Une période de votre vie qui vous a marquée?

Pour être honnête, je suis parfaitement heureuse dans l’ici et le maintenant. Je pense qu’il est assez fantastique d’avancer en âge (VB aura 50 ans en avril, ndlr), car on comprend vraiment qui on est, ce qui nous correspond. Je regarde parfois d’anciennes photos de moi et chaque allure me fait sourire. Je suis assez fière de ma trajectoire en mode.

Y a -t-il un élément vestimentaire qui vous incarne?

Peut-être la robe moulante. C’est ainsi que j’ai commencé, avec quelques robes bien pensées, sans grande complication. La clé réside dans la réalisation. Ces pièces très ajustées, bien coupées, sont là depuis le début et restent des pièces majeures de mes collections. Evidemment, elles évoluent selon les saisons.

Gardez-vous certaines pièces pour votre fille ou vos fils?

Je construis une archive personnelle de mes collections, à laquelle je tiens beaucoup, même si je ne garde pas tout. Je vais régulièrement puiser dans ce fond et je ressors des tenues anciennes, que j’amène au studio créatif, pour les étudier. Et je garde bien sûr des pièces comme les montres, pour les transmettre aux enfants. C’est drôle, parce que le style des années 1990 revient en force et les enfants n’en finissent pas de demander «Woah, papa, tu a encore ces pantalons?» ou «J’espère que tu as gardé ceci ou cela?» Et de fait, nous avons gardé pas mal de choses. Reste que j’ai vendu une bonne partie de ma garde-robe il y a quelques années, au profit d’une œuvre de charité. C’était très bien, car la vente a rapporté passablement de fonds. Evidemment, nous pensions ne jamais remettre certains de ces styles. Mais voilà, voilà…

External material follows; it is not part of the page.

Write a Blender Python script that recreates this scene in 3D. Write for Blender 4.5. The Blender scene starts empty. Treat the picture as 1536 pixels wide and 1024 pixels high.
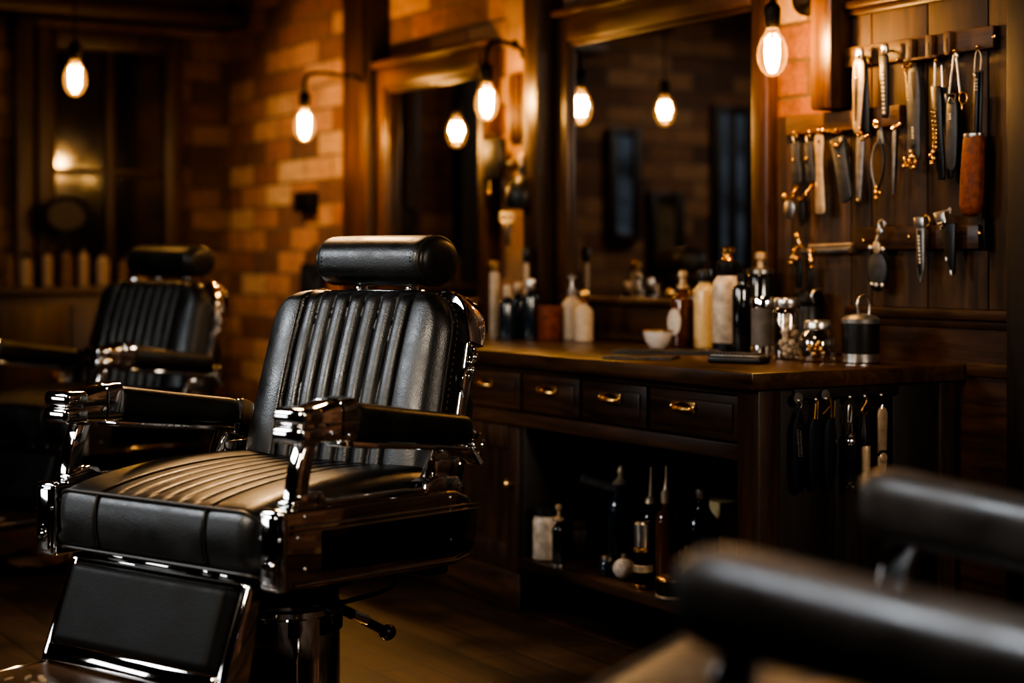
import bpy, bmesh, math, random
from mathutils import Vector, Matrix
random.seed(7)
PI = math.pi
SC = bpy.context.scene
COL = SC.collection

# ------------------------------------------------------------------ camera geometry
F, CX, HY, EYE = 2600.0, 768.0, 392.0, 1.12
CA, SA = .8592, .5116
def ray(px, py):
    k = (px - CX) / F
    return (CA * k + SA, -SA * k + CA, -(py - HY) / F)
def on_x(px, py, x):                    # point of the plane x = const
    d = ray(px, py); t = x / d[0]
    return Vector((x, d[1] * t, EYE + d[2] * t))
def on_y(px, py, y):
    d = ray(px, py); t = y / d[1]
    return Vector((d[0] * t, y, EYE + d[2] * t))
def on_z(px, py, z):
    d = ray(px, py); t = (z - EYE) / d[2]
    return Vector((d[0] * t, d[1] * t, z))
def scale_at(p):                        # pixels per metre at a point
    return F / (SA * p[0] + CA * p[1])

# ------------------------------------------------------------------ materials
def nodes(name):
    m = bpy.data.materials.new(name); m.use_nodes = True
    nt = m.node_tree; b = nt.nodes['Principled BSDF']
    return m, nt, b
def N(nt, t, **kw):
    n = nt.nodes.new(t)
    for k, v in kw.items():
        if k in n.inputs: n.inputs[k].default_value = v
        else: setattr(n, k, v)
    return n
def ramp(nt, fac, stops):
    r = nt.nodes.new('ShaderNodeValToRGB')
    e = r.color_ramp.elements
    while len(e) < len(stops): e.new(.5)
    for i, (p, c) in enumerate(stops):
        e[i].position = p; e[i].color = (*c, 1) if len(c) == 3 else c
    nt.links.new(fac, r.inputs[0]); return r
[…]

Je suis totalement fan de vos T-shirts à message, dont le dernier qui a fait un tabac, qui clame « My dad had a Rolls Royce » (mon père possédait une Rolls) en référence à une scène de la série Beckham, où votre mari vous reprend quand vous évoquez vos origines modestes. Quelle est la place de l’humour dans votre vision du luxe?

L’humour est important. J’aime ce que je fais, je le fais avec passion, mais il ne faut jamais oublier qu’il s’agit de mode et de beauté. Il y faut de la légéreté. Je crois que les gens aiment ces T-shirts à slogans, parce qu’ils sont drôles, faciles à porter et qu’ils font d’excellentes entrées en matière pour une conversation. Ils brisent la glace, car quelqu’un finit toujours par faire un commentaire sur ce qui est écrit sur votre buste. Je m’amuse beaucoup avec cela et je crois que je suis assez bonne pour trouver des formules qui font mouche.